**EXERCISE REQUIREMENTS**: Find the string "this" in the listing and report every line that has it.

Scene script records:
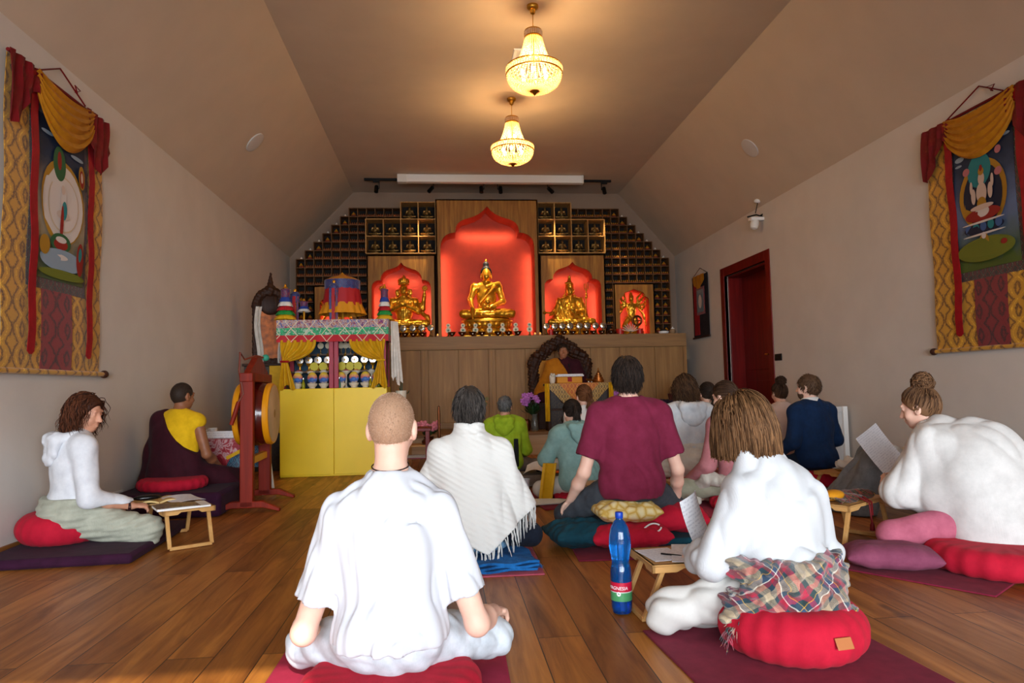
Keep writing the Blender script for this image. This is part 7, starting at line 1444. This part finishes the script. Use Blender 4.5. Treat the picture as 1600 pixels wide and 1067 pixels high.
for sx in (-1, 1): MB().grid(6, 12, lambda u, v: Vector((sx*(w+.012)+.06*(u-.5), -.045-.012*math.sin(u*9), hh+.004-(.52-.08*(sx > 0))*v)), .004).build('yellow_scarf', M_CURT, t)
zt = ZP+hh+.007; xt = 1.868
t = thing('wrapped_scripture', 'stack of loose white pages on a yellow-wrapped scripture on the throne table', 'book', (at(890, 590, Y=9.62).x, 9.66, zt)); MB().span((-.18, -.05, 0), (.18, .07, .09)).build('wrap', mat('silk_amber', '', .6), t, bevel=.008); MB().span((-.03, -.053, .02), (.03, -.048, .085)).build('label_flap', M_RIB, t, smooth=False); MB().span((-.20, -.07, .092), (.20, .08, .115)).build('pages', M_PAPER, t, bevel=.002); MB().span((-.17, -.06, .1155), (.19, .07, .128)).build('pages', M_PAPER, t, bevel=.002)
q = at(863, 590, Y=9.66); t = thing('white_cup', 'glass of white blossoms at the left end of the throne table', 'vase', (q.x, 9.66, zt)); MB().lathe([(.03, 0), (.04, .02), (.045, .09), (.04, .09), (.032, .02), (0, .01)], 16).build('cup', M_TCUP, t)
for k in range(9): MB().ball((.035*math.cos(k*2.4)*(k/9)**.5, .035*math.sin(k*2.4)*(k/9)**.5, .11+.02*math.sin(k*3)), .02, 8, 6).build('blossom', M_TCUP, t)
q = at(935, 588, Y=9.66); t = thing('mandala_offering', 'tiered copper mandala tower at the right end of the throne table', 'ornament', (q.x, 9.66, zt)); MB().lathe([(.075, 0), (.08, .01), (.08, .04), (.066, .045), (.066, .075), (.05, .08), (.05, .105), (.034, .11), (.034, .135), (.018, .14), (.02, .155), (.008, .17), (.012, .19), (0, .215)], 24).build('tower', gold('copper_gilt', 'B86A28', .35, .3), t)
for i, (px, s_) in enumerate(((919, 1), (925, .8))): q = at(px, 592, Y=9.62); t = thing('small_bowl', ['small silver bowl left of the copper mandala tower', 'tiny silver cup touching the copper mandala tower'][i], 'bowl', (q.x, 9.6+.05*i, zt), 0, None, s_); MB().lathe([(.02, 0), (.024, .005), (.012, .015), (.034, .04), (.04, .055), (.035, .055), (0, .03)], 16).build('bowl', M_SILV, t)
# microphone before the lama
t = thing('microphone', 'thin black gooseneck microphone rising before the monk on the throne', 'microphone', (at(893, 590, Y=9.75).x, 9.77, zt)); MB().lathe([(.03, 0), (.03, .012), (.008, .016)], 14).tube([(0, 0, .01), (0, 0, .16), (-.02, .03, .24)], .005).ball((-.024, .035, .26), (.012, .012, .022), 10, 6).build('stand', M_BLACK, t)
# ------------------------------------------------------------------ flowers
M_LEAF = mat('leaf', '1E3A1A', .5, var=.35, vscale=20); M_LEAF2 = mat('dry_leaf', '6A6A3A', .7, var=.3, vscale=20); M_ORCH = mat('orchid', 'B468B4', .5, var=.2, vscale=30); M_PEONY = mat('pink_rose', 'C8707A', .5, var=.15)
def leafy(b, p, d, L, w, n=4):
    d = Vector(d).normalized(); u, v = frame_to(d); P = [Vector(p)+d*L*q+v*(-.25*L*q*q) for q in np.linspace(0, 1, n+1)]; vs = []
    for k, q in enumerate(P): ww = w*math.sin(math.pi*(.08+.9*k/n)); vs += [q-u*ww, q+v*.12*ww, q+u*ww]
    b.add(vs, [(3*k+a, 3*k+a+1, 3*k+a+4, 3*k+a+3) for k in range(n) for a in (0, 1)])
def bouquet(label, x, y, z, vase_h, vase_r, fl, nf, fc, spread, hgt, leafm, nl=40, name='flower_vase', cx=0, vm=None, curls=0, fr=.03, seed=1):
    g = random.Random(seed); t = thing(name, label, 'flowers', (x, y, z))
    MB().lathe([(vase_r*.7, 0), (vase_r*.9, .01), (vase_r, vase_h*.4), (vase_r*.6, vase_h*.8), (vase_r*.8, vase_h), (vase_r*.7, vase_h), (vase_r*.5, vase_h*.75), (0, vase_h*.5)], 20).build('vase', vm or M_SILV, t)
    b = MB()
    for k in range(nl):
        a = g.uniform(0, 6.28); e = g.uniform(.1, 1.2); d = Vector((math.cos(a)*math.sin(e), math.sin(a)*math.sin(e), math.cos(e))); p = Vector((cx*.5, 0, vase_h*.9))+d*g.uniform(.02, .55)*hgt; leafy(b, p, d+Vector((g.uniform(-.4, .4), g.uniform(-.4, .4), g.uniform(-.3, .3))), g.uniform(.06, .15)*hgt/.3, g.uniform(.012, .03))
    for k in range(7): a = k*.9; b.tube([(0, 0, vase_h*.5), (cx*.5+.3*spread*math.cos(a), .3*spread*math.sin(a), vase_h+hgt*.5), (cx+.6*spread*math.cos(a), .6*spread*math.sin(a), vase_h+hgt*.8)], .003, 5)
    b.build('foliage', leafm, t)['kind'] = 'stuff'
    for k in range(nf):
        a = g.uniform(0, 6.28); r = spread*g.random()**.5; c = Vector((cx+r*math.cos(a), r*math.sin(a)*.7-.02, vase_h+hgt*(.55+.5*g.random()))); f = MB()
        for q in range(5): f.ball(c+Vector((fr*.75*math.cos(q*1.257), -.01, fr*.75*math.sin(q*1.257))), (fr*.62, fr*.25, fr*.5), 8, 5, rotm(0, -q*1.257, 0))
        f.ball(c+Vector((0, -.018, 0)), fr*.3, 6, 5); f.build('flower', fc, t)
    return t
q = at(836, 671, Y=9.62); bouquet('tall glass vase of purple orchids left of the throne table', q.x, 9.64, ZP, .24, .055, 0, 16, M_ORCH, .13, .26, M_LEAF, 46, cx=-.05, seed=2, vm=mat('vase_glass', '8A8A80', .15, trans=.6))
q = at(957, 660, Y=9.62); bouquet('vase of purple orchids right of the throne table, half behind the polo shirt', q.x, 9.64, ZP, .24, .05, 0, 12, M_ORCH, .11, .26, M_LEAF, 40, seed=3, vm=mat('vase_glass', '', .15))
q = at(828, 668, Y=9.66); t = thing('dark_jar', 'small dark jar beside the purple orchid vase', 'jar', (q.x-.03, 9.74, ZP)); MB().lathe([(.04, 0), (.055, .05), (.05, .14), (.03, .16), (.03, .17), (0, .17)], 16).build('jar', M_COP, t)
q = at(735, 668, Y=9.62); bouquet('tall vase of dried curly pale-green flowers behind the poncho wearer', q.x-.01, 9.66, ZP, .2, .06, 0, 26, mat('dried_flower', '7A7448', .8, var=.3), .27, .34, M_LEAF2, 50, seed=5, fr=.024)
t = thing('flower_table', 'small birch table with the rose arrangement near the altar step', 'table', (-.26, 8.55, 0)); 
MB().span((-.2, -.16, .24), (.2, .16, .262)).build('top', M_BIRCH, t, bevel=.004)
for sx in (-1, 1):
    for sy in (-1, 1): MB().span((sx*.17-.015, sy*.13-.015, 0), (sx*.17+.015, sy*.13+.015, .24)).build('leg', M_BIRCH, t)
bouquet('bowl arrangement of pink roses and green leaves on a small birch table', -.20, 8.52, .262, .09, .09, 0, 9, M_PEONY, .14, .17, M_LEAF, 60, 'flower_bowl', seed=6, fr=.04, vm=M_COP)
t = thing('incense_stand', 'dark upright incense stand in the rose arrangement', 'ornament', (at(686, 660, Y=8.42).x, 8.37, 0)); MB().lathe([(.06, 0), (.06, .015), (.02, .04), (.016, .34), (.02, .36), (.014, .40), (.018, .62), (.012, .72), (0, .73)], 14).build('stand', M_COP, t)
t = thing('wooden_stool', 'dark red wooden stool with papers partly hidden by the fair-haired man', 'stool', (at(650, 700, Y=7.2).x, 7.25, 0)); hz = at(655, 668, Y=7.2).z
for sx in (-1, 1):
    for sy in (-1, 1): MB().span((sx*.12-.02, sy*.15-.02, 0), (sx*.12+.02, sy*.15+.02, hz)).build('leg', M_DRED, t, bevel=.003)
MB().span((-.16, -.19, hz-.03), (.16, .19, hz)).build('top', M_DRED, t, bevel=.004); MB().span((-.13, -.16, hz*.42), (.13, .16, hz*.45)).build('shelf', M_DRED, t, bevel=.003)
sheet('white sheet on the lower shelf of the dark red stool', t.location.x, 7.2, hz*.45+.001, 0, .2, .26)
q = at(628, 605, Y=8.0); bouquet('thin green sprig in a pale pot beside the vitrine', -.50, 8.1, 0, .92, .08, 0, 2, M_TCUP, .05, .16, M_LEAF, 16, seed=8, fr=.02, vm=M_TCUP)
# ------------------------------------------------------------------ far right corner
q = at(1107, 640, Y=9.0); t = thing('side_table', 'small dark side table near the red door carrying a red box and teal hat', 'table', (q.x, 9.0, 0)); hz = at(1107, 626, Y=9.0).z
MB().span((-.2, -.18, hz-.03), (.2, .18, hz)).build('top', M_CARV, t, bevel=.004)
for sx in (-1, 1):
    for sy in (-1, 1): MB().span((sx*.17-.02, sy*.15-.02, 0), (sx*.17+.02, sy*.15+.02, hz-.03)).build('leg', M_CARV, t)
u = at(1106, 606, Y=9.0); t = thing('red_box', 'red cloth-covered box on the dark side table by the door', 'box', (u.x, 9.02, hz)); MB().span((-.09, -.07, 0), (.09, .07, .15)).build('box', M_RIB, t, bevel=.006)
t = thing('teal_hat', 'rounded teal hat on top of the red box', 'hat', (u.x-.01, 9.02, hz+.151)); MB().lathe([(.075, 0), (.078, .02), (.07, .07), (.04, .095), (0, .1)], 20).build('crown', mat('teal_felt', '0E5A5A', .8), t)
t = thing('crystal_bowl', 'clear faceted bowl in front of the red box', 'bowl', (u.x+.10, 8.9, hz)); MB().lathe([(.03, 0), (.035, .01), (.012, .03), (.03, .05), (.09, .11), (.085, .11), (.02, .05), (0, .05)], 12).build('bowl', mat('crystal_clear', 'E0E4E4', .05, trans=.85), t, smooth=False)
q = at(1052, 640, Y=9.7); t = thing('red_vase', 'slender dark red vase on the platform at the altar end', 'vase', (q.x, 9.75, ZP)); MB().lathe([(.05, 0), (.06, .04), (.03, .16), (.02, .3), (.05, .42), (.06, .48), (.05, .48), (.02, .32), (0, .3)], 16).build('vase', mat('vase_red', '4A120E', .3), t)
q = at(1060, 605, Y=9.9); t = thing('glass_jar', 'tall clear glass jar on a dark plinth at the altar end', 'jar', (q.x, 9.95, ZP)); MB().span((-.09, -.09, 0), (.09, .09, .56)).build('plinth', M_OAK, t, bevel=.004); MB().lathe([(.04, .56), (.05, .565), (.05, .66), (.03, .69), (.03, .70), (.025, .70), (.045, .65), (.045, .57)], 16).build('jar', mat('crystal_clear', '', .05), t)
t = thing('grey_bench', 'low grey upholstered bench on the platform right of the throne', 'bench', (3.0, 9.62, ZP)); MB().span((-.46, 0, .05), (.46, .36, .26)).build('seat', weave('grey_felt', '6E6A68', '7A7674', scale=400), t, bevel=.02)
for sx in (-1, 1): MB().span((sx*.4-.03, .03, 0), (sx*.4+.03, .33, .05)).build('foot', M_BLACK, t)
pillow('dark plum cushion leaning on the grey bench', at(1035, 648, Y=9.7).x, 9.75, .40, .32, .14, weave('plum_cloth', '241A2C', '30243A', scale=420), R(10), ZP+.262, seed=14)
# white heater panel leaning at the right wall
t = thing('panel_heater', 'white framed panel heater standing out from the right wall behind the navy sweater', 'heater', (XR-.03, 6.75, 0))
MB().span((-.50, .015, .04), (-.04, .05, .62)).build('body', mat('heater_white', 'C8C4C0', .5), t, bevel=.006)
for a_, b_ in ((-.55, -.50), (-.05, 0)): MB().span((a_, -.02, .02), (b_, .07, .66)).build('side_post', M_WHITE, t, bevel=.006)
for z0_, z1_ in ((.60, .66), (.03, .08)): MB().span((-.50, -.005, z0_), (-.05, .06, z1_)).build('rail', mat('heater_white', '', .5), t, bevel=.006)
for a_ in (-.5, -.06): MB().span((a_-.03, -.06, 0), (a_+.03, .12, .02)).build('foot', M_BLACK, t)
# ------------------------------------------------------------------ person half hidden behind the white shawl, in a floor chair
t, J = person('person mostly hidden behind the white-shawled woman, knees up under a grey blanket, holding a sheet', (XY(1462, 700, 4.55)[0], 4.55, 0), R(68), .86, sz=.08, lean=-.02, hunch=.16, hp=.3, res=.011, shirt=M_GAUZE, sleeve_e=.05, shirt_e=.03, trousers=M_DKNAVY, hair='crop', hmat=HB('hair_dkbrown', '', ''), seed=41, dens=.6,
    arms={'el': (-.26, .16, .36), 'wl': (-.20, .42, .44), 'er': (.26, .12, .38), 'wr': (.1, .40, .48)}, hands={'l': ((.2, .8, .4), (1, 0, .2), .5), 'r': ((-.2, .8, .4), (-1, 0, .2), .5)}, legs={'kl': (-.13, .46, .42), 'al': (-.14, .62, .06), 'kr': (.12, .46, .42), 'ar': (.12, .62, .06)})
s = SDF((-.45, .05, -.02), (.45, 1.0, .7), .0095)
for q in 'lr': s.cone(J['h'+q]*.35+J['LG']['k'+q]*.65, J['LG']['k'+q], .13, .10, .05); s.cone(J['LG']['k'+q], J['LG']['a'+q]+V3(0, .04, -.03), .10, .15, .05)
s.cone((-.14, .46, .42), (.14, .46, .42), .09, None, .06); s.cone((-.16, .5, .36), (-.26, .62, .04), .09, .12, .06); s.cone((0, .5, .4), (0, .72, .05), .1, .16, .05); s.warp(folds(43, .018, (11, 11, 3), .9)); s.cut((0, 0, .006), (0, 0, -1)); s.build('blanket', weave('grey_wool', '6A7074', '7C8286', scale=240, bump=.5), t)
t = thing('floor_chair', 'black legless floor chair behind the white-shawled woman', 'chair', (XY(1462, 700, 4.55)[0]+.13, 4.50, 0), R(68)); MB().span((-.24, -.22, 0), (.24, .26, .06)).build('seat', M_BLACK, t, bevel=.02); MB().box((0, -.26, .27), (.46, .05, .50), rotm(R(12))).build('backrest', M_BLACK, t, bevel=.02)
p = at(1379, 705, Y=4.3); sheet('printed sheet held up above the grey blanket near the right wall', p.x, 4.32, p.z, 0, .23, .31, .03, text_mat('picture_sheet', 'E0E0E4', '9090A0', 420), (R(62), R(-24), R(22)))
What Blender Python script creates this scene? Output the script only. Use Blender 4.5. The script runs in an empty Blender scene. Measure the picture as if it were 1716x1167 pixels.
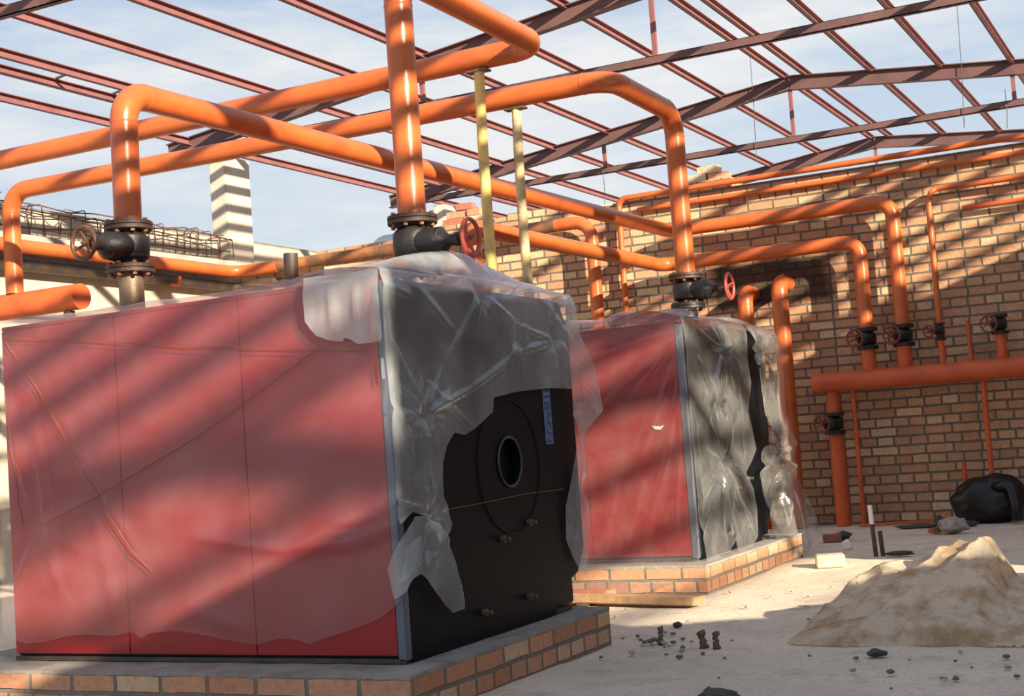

**REPLY TO THE TASK**:
Keep writing the Blender script for this image. This is part 7, starting at line 1444. This part finishes the script. Use Blender 4.5. Treat the picture as 1600 pixels wide and 1067 pixels high.
What Blender Python script creates this scene? Output the script only. Use Blender 4.5. The script runs in an empty Blender scene. Measure the picture as if it were 1716x1167 pixels.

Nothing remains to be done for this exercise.